Speaking to The Guardian on phone, the President, National Association of Telecommunications Subscribers of Nigeria (NATCOMS) Chief Deolu Ogunbanjo, described the news as a good one for Nigeria.
Ogunbanjo said Nigeria needed to get its National Broadband Plan (NBP) moving, stressing that the country must do everything to go digital.
He advised government to ensure that the planned data price hike never materialise, “as this will definitely prevent so many people from coming online,” adding that subscribers are ready to go digital any time.
On his part, the Director-General, Delta State Innovation Hub (DSIHUB), Chris Uwaje, noted that there are many angles to the MGI’s report, which include the need to create jobs and improve the level of national infrastructure.
Uwaje, a former President of the Institute of Software Practitioners of Nigeria (ISPON), said it can be deduced from the report that smart phone will take over the reins of things as far as digital transformation is concern.
He said digital economy speaks to all youth, saying the process will enable Nigeria to drive financial inclusion.
According to him, we still import innovation and technology in Nigeria, “it has become important for us improve on our local content development. Digital economy is a basket, people will put in money and some will utilise it. It is a nation that creates that will benefit most.”
Uwaje said Nigeria must establish a technology bank, which will be able to sponsor innovations and others. He said the MGI report is looking at creativity.
Meanwhile, the report citing Kenya as example, noted that new mobile-money services are already demonstrating digital finance’s potential. For instance, M-Pesa, which transforms one’s phone into a mobile wallet – has leveraged powerful network effects to bring about a vast expansion in the share of adults using digital financial services.
It disclosed that the share grew from zero to 40 per cent in just three years, and had risen to 68 per cent by the end of last year.
However, for improved performance, across board, everyone needs a mobile phone with an affordable data plan.

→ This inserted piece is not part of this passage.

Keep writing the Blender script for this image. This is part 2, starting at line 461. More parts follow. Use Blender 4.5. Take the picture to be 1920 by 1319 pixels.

While businesses can help, the Institute posited that it is incumbent upon governments and non-governmental organisations to extend mobile networks to low-return areas and remote populations.
Besides, it said that governments must also ensure that networks between banks and telecommunications companies are interoperable; otherwise, widespread use of mobile phones for financial services and payments would be impossible.
Governments must establish universally accepted forms of identity as well, so that service providers can control fraud.
In emerging economies, one in five people are unregistered, compared to only one in ten in advanced economies. Nearly 20 per cent of unbanked women in emerging countries do not have the documentation necessary to open a bank account. Even when people have recognised identities (IDs), they must be amenable to digital authentication. Digital IDs that use microchips, fingerprints, or iris scans could prove useful and are already gaining popularity in emerging economies.
According to it, it is also important for governments to implement regulations that strike a balance between protecting investors and consumers, and giving banks, retailers, and financial-technology and telecommunications companies room to compete and innovate.
“Because regulations often shut out non-bank competitors, governments should consider a tiered approach, whereby businesses without a full banking license can provide basic financial products to customers with smaller accounts. A good model for this is the United Kingdom’s “regulatory sandbox” for financial-technology companies, which imposes lower regulatory requirements on emerging players until they reach a certain size.
“Financial inclusion is vital for inclusive economic growth and gender equality, and it has assumed a prominent role in global development efforts, with the World Bank aiming for universal financial inclusion by 2020. With billions of people in emerging economies already using mobile phones, digital finance makes this goal achievable,” MGI stated.